» **What is required**: Output the data below in full, character for character.

--- START ---

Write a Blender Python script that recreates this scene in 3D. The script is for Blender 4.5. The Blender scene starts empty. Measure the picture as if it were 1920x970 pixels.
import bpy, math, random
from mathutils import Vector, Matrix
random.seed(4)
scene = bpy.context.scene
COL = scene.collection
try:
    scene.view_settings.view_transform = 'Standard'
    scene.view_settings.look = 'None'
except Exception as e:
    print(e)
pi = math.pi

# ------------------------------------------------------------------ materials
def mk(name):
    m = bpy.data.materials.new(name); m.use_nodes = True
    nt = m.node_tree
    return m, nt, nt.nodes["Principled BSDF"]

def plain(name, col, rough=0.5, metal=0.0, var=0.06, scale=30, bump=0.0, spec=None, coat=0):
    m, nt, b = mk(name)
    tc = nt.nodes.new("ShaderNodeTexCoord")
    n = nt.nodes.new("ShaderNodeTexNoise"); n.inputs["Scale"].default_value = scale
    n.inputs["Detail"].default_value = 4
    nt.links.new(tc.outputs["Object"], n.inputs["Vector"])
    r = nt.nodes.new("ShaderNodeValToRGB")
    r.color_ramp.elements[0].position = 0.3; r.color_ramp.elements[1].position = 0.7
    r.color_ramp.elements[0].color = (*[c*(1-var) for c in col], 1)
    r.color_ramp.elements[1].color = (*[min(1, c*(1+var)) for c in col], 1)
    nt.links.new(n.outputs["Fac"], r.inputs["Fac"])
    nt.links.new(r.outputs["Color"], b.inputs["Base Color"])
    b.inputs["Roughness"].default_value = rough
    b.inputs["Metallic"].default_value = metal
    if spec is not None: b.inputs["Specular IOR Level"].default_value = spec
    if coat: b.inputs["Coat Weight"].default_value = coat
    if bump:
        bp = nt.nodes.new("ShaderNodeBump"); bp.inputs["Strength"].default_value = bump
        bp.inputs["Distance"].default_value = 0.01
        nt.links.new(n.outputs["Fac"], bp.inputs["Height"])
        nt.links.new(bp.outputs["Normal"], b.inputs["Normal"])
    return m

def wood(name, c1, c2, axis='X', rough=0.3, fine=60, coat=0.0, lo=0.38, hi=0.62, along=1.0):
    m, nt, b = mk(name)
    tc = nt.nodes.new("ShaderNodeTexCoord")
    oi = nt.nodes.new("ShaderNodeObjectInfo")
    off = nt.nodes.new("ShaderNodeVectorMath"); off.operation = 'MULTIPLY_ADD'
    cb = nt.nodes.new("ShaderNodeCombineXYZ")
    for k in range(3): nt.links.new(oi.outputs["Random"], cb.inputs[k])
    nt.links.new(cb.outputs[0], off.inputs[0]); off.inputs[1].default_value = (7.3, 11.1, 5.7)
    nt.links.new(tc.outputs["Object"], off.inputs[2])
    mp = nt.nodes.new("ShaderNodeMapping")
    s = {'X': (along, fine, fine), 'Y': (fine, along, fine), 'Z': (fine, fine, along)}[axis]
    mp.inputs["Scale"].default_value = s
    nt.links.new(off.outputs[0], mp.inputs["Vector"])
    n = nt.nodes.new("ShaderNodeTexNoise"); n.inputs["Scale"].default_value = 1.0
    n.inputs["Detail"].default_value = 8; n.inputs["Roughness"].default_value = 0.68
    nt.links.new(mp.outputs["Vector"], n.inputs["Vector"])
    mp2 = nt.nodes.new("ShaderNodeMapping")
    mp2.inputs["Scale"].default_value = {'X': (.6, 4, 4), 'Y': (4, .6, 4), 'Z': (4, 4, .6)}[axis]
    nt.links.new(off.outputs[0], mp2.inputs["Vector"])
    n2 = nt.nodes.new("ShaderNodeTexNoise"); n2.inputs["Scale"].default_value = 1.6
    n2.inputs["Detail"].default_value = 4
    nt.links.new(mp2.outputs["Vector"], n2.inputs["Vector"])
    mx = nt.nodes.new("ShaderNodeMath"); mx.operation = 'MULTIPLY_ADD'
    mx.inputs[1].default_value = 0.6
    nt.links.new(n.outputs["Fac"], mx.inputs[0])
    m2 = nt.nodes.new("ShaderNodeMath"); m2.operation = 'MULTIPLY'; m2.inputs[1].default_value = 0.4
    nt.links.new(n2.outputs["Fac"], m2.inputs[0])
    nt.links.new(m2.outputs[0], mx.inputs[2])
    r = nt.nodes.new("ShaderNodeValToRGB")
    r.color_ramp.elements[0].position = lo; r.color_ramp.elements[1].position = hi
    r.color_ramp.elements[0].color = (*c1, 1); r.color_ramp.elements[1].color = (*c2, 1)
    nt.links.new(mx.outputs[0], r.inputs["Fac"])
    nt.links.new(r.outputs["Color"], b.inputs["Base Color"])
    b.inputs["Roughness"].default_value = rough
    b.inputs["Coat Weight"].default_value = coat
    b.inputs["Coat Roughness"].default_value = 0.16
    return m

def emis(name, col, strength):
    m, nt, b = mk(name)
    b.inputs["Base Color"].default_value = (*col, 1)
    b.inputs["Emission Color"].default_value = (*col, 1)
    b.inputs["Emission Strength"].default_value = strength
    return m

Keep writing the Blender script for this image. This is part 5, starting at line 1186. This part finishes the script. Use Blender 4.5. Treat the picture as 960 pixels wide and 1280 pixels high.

--- END ---

» **Answer**:
Write a Blender Python script that recreates this scene in 3D. The script is for Blender 4.5. The Blender scene starts empty. Measure the picture as if it were 1920x970 pixels.
import bpy, math, random
from mathutils import Vector, Matrix
random.seed(4)
scene = bpy.context.scene
COL = scene.collection
try:
    scene.view_settings.view_transform = 'Standard'
    scene.view_settings.look = 'None'
except Exception as e:
    print(e)
pi = math.pi

# ------------------------------------------------------------------ materials
def mk(name):
    m = bpy.data.materials.new(name); m.use_nodes = True
    nt = m.node_tree
    return m, nt, nt.nodes["Principled BSDF"]

def plain(name, col, rough=0.5, metal=0.0, var=0.06, scale=30, bump=0.0, spec=None, coat=0):
    m, nt, b = mk(name)
    tc = nt.nodes.new("ShaderNodeTexCoord")
    n = nt.nodes.new("ShaderNodeTexNoise"); n.inputs["Scale"].default_value = scale
    n.inputs["Detail"].default_value = 4
    nt.links.new(tc.outputs["Object"], n.inputs["Vector"])
    r = nt.nodes.new("ShaderNodeValToRGB")
    r.color_ramp.elements[0].position = 0.3; r.color_ramp.elements[1].position = 0.7
    r.color_ramp.elements[0].color = (*[c*(1-var) for c in col], 1)
    r.color_ramp.elements[1].color = (*[min(1, c*(1+var)) for c in col], 1)
    nt.links.new(n.outputs["Fac"], r.inputs["Fac"])
    nt.links.new(r.outputs["Color"], b.inputs["Base Color"])
    b.inputs["Roughness"].default_value = rough
    b.inputs["Metallic"].default_value = metal
    if spec is not None: b.inputs["Specular IOR Level"].default_value = spec
    if coat: b.inputs["Coat Weight"].default_value = coat
    if bump:
        bp = nt.nodes.new("ShaderNodeBump"); bp.inputs["Strength"].default_value = bump
        bp.inputs["Distance"].default_value = 0.01
        nt.links.new(n.outputs["Fac"], bp.inputs["Height"])
        nt.links.new(bp.outputs["Normal"], b.inputs["Normal"])
    return m

def wood(name, c1, c2, axis='X', rough=0.3, fine=60, coat=0.0, lo=0.38, hi=0.62, along=1.0):
    m, nt, b = mk(name)
    tc = nt.nodes.new("ShaderNodeTexCoord")
    oi = nt.nodes.new("ShaderNodeObjectInfo")
    off = nt.nodes.new("ShaderNodeVectorMath"); off.operation = 'MULTIPLY_ADD'
    cb = nt.nodes.new("ShaderNodeCombineXYZ")
    for k in range(3): nt.links.new(oi.outputs["Random"], cb.inputs[k])
    nt.links.new(cb.outputs[0], off.inputs[0]); off.inputs[1].default_value = (7.3, 11.1, 5.7)
    nt.links.new(tc.outputs["Object"], off.inputs[2])
    mp = nt.nodes.new("ShaderNodeMapping")
    s = {'X': (along, fine, fine), 'Y': (fine, along, fine), 'Z': (fine, fine, along)}[axis]
    mp.inputs["Scale"].default_value = s
    nt.links.new(off.outputs[0], mp.inputs["Vector"])
    n = nt.nodes.new("ShaderNodeTexNoise"); n.inputs["Scale"].default_value = 1.0
    n.inputs["Detail"].default_value = 8; n.inputs["Roughness"].default_value = 0.68
    nt.links.new(mp.outputs["Vector"], n.inputs["Vector"])
    mp2 = nt.nodes.new("ShaderNodeMapping")
    mp2.inputs["Scale"].default_value = {'X': (.6, 4, 4), 'Y': (4, .6, 4), 'Z': (4, 4, .6)}[axis]
    nt.links.new(off.outputs[0], mp2.inputs["Vector"])
    n2 = nt.nodes.new("ShaderNodeTexNoise"); n2.inputs["Scale"].default_value = 1.6
    n2.inputs["Detail"].default_value = 4
    nt.links.new(mp2.outputs["Vector"], n2.inputs["Vector"])
    mx = nt.nodes.new("ShaderNodeMath"); mx.operation = 'MULTIPLY_ADD'
    mx.inputs[1].default_value = 0.6
    nt.links.new(n.outputs["Fac"], mx.inputs[0])
    m2 = nt.nodes.new("ShaderNodeMath"); m2.operation = 'MULTIPLY'; m2.inputs[1].default_value = 0.4
    nt.links.new(n2.outputs["Fac"], m2.inputs[0])
    nt.links.new(m2.outputs[0], mx.inputs[2])
    r = nt.nodes.new("ShaderNodeValToRGB")
    r.color_ramp.elements[0].position = lo; r.color_ramp.elements[1].position = hi
    r.color_ramp.elements[0].color = (*c1, 1); r.color_ramp.elements[1].color = (*c2, 1)
    nt.links.new(mx.outputs[0], r.inputs["Fac"])
    nt.links.new(r.outputs["Color"], b.inputs["Base Color"])
    b.inputs["Roughness"].default_value = rough
    b.inputs["Coat Weight"].default_value = coat
    b.inputs["Coat Roughness"].default_value = 0.16
    return m

def emis(name, col, strength):
    m, nt, b = mk(name)
    b.inputs["Base Color"].default_value = (*col, 1)
    b.inputs["Emission Color"].default_value = (*col, 1)
    b.inputs["Emission Strength"].default_value = strength
    return m

Keep writing the Blender script for this image. This is part 5, starting at line 1186. This part finishes the script. Use Blender 4.5. Treat the picture as 960 pixels wide and 1280 pixels high.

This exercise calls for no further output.